Anyway, New York Magazine has a cover story on Barack Obama that I enjoyed quite a bit:
When we were growing up, the future was the 21st century, and the future was going to astonish us.And so it has, eight years in, and not just with whiz-bang gadgets. We were astonished by the attacks of September 11. By the administration’s bungling of the Iraq War. By Hurricane Katrina’s scale of destruction and the administration’s incompetent response. By the realization that global warming is possibly out of control. By the teetering of the global financial system.
Yet none of the 21st century’s OMFG events has been any more astonishing than what happened last week.
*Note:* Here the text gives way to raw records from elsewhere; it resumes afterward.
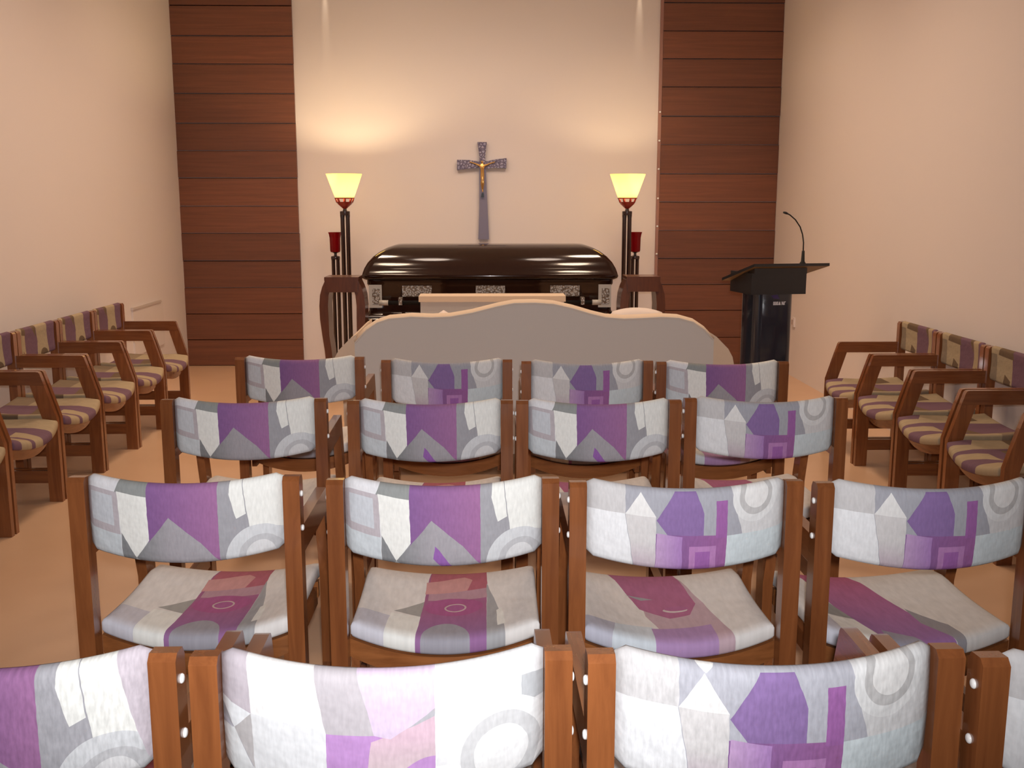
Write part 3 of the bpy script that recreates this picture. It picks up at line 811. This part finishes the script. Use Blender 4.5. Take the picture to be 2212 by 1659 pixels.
# ------------------------------------------------------------------ crucifix
cr = empty('crucifix', (-.032, YB, 1.83)); tag(cr, 'pewter crucifix with flared arms and a small gilt figure on the end wall', 'crucifix')
def shaft_up(b):
    prism(b, [(-.028, -.05), (.030, -.05), (.026, .06), (.041, .185), (-.044, .185), (-.026, .06)], -.040, -.012, 'y')
def arms(b):
    prism(b, [(-.228, -.062), (-.15, -.050), (-.04, -.040), (.03, -.048), (.11, -.040), (.215, -.045), (.218, .045), (.13, .036), (.05, .020), (-.04, .016), (-.11, .028), (-.226, .030)], -.044, -.010, 'y')
def shaft_dn(b):
    prism(b, [(-.028, -.05), (.032, -.05), (.040, -.25), (.058, -.676), (-.040, -.676), (-.030, -.40)], -.038, -.012, 'y')
link('upper_arm', mesh('upper_arm', M['cross_ornate'], shaft_up, bevel=.005), cr)
link('cross_arm', mesh('cross_arm', M['cross_ornate'], arms, bevel=.005), cr)
link('shaft', mesh('shaft', M['cross_plain'], shaft_dn, bevel=.005), cr)
link('wall_mount', mesh('wall_mount', M['black_metal'], lambda b: box(b, -.015, .015, -.013, 0, -.3, .05)), cr)
# slender gilt figure, one skinned surface
def figure():
    me = bpy.data.meshes.new('figure')
    V = [(.002, -.056, -.115), (0, -.058, -.07), (0, -.060, -.025), (0, -.062, -.005), (-.004, -.064, .022),
         (-.030, -.056, -.018), (-.075, -.052, .000), (-.115, -.050, .012), (.030, -.056, -.018), (.075, -.052, .000), (.115, -.050, .012),
         (.008, -.066, -.17), (.002, -.054, -.235), (.003, -.060, -.255), (-.006, -.064, -.17), (-.002, -.054, -.235)]
    Ed = [(0, 1), (1, 2), (2, 3), (3, 4), (2, 5), (5, 6), (6, 7), (2, 8), (8, 9), (9, 10), (0, 11), (11, 12), (12, 13), (0, 14), (14, 15)]
    me.from_pydata(V, Ed, [])
    o = link('figure', me, cr); me.materials.append(M['gold'])
    rad = {0: .018, 1: .016, 2: .019, 3: .008, 4: .014, 5: .009, 6: .006, 7: .005, 8: .009, 9: .006, 10: .005, 11: .011, 12: .006, 13: .006, 14: .011, 15: .006}
    md = o.modifiers.new('skin', 'SKIN')
    for k, r_ in rad.items(): me.skin_vertices[0].data[k].radius = (r_, r_)
    me.skin_vertices[0].data[0].use_root = True
    sb = o.modifiers.new('sub', 'SUBSURF'); sb.levels = 2; sb.render_levels = 2
    o['label'] = 'small gilt figure'
figure()
link('foot_rest', mesh('foot_rest', M['black_metal'], lambda b: prism(b, [(-.014, -.30), (.014, -.30), (.010, -.262), (-.006, -.262)], -.062, -.037, 'y'), bevel=.003), cr)

# ------------------------------------------------------------------ lectern with gooseneck microphone
lc = empty('lectern', (1.835, 6.62, 0), R(10)); tag(lc, 'black lectern with a slanted desk and gooseneck microphone by the right wall', 'lectern')
link('base', mesh('base', M['black'], lambda b: box(b, -.25, .25, -.19, .21, 0, .045), bevel=.008), lc)
colm = link('column', smooth_by_angle(mesh('column', M['navy'], lambda b: prism(b, outline(.136, .12, .05, 5), .046, .91, 'z')), 30), lc)
link('cabinet', mesh('cabinet', M['black'], lambda b: box(b, -.185, .19, -.16, .17, .895, 1.03), bevel=.006), lc)
def desk(b):
    z0, z1 = 1.075, .965
    pts = [(-.19, .0), (.325, .0), (.225, .36), (-.25, .36)]
    y0 = -.20
    vs = []
    for dz in (0, .018):
        for (x, y) in pts: vs.append(b.verts.new((x, y0 + y, z0 + (z1 - z0) * y / .36 + dz)))
    fs = [b.faces.new([vs[i] for i in (3, 2, 1, 0)]), b.faces.new(vs[4:8])]
    for i in range(4): fs.append(b.faces.new((vs[i], vs[(i + 1) % 4], vs[4 + (i + 1) % 4], vs[4 + i])))
    fs[0].material_index = 1
link('reading_desk', mesh('reading_desk', [M['black'], M['underside']], desk), lc)
link('support', mesh('support', M['black'], lambda b: prism(b, [(-.165, 1.025), (.17, 1.025), (.17, .945), (.16, .965), (-.165, 1.062)], -.17, .19), bevel=.003), lc)
mic = link('microphone', mesh('microphone', M['black_metal'], lambda b: lathe(b, [(.022, 1.055), (.022, 1.085), (.012, 1.10), (.009, 1.165), (.005, 1.17)], .195, -.09, 16), True), lc)
neck = [(.195, -.09, 1.16), (.194, -.09, 1.22), (.185, -.09, 1.27), (.165, -.09, 1.32), (.13, -.09, 1.365), (.09, -.09, 1.396), (.062, -.09, 1.408)]
link('gooseneck', mesh('gooseneck', M['black_metal'], lambda b: tube(b, neck, .0042, 10), True), mic)
link('capsule', mesh('capsule', M['black_metal'], lambda b: tube(b, [(.075, -.09, 1.403), (.062, -.09, 1.408), (.045, -.09, 1.412)], [.006, .008, .006], 12), True), mic)
def marks(b):
    y = -.1215
    z0, h = .823, .022
    x = -.012
    def bar(x0, x1, za=0, zb=1): box(b, x + x0, x + x1, y, y + .002, z0 + za * h, z0 + zb * h)
    for k in range(3):
        bar(.0 + .0125 * k, .0035 + .0125 * k)
        bar(.0 + .0125 * k, .010 + .0125 * k, .82, 1); bar(.0 + .0125 * k, .010 + .0125 * k, 0, .18); bar(.0065 + .0125 * k, .010 + .0125 * k, .1, .9)
    prism(b, [(x + .038, z0), (x + .043, z0), (x + .0455, z0 + h), (x + .0425, z0 + h)], y, y + .002, 'y')
    prism(b, [(x + .046, z0), (x + .051, z0), (x + .0465, z0 + h), (x + .0435, z0 + h)], y, y + .002, 'y')
    bar(.058, .0615); bar(.069, .0725)
    prism(b, [(x + .0605, z0 + h), (x + .0640, z0 + h), (x + .0705, z0), (x + .067, z0)], y, y + .002, 'y')
    bar(.0755, .079); bar(.079, .086, .82, 1)
link('lettering', mesh('lettering', M['white_mark'], marks), colm)
link('emblem', mesh('emblem', M['violet'], lambda b: prism(b, [(-.03, .885), (.015, .89), (.03, .862), (-.01, .865)], -.1215, -.1195, 'y'), bevel=0), colm)
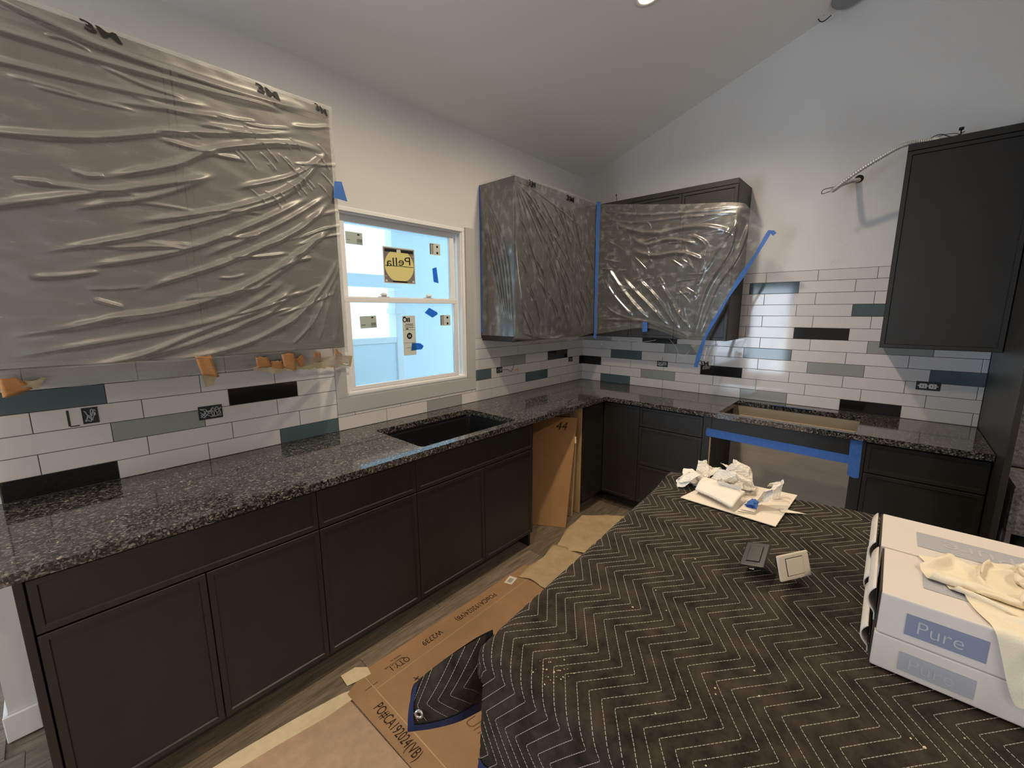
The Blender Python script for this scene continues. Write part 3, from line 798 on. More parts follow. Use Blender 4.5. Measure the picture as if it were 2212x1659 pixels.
# ------------------------------------------------------------------ counter and sink
def rrect(x0, x1, y0, y1, r, n=5):
    pts = []
    for cx_, cy_, a0 in ((x1 - r, y1 - r, 0), (x0 + r, y1 - r, 90), (x0 + r, y0 + r, 180), (x1 - r, y0 + r, 270)):
        for k in range(n + 1):
            an = math.radians(a0 + 90 * k / n)
            pts.append((cx_ + r * math.cos(an), cy_ + r * math.sin(an)))
    return pts
outer = [(-3.765, -0.0005), (-3.765, -0.652), (-0.652, -0.652), (-0.652, -2.712), (-0.0005, -2.712), (-0.0005, -0.0005)]
sink_hole = rrect(-2.378, -1.662, -0.598, -0.150, 0.025)
cook_hole = [(-0.598, -1.476), (-0.118, -1.476), (-0.118, -2.200), (-0.598, -2.200)]
ct = MB().prism(outer, 0.882, 0.9145, holes=[sink_hole, cook_hole]).build('countertop', M_GRAN)
tag(ct, 'L-shaped dark speckled granite countertop with sink and cooktop cutouts', 'countertop')
sk = thing('sink', 'black undermount sink basin sunk in the granite under the window', 'sink', (-2.02, -0.38, 0.65))
a0, a1, b0, b1 = -2.392, -1.648, -0.612, -0.136
mb = MB()
rings = [(rrect(a0 - .004, a1 + .004, b0 + .030, b1 + .004, .03), 0.8815), (rrect(a0, a1, b0 + .032, b1, .03), 0.8815), (rrect(a0 + .004, a1 - .004, b0 + .034, b1 - .004, .03), 0.862), (rrect(a0 + .02, a1 - .02, b0 + .04, b1 - .018, .03), 0.858), (rrect(a0 + .026, a1 - .026, b0 + .046, b1 - .024, .03), 0.67), (rrect(a0 + .06, a1 - .06, b0 + .08, b1 - .06, .03), 0.655)]
vs = [(x, y, z) for pts, z in rings for (x, y) in pts]
n = len(rings[0][0])
fs = [(k * n + i, k * n + (i + 1) % n, (k + 1) * n + (i + 1) % n, (k + 1) * n + i) for k in range(len(rings) - 1) for i in range(n)]
fs.append(tuple((len(rings) - 1) * n + i for i in range(n)))
mb.add(vs, fs); mb.build('basin', M_SINK, sk)
MB().lathe([(0.0, 0.004), (0.03, 0.004), (0.045, 0.006), (0.048, 0.0)], (-2.02, -0.33, 0.655), (0, 0, 1), 28).build('drain', M_SINK, sk)
MB().bevbox(-2.03, -2.01, -0.56, -0.165, 0.657, 0.76, 0.006).build('divider', M_SINK, sk)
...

Not just a Democratic president, but one elected with the third largest majority of any Democrat in the past one hundred years; not just a resoundingly victorious Democrat who lacks (for the first time since most voters were born) a southern accent, but who nevertheless won three southern states; not just a big-city northern Democrat whose name recognition was close to zero 1,500 days ago, but an eloquent Ivy League intellectual; and, of course, not just an unknown smooth-talking pointy-headed neoliberal with an exotic upbringing, but, yes, an African-American.
It is pretty remarkable that a black man won a majority of voters and Indiana and Virginia, which last went Democrat in 1964, the year the Civil Rights Act became law. I never would have thought it would have been possible. But then again politicians like Barack Obama come around once in a lifetime.
1 comment:
I think you're a bit obsessed, Anthony. He's not the second coming. He's great, yes.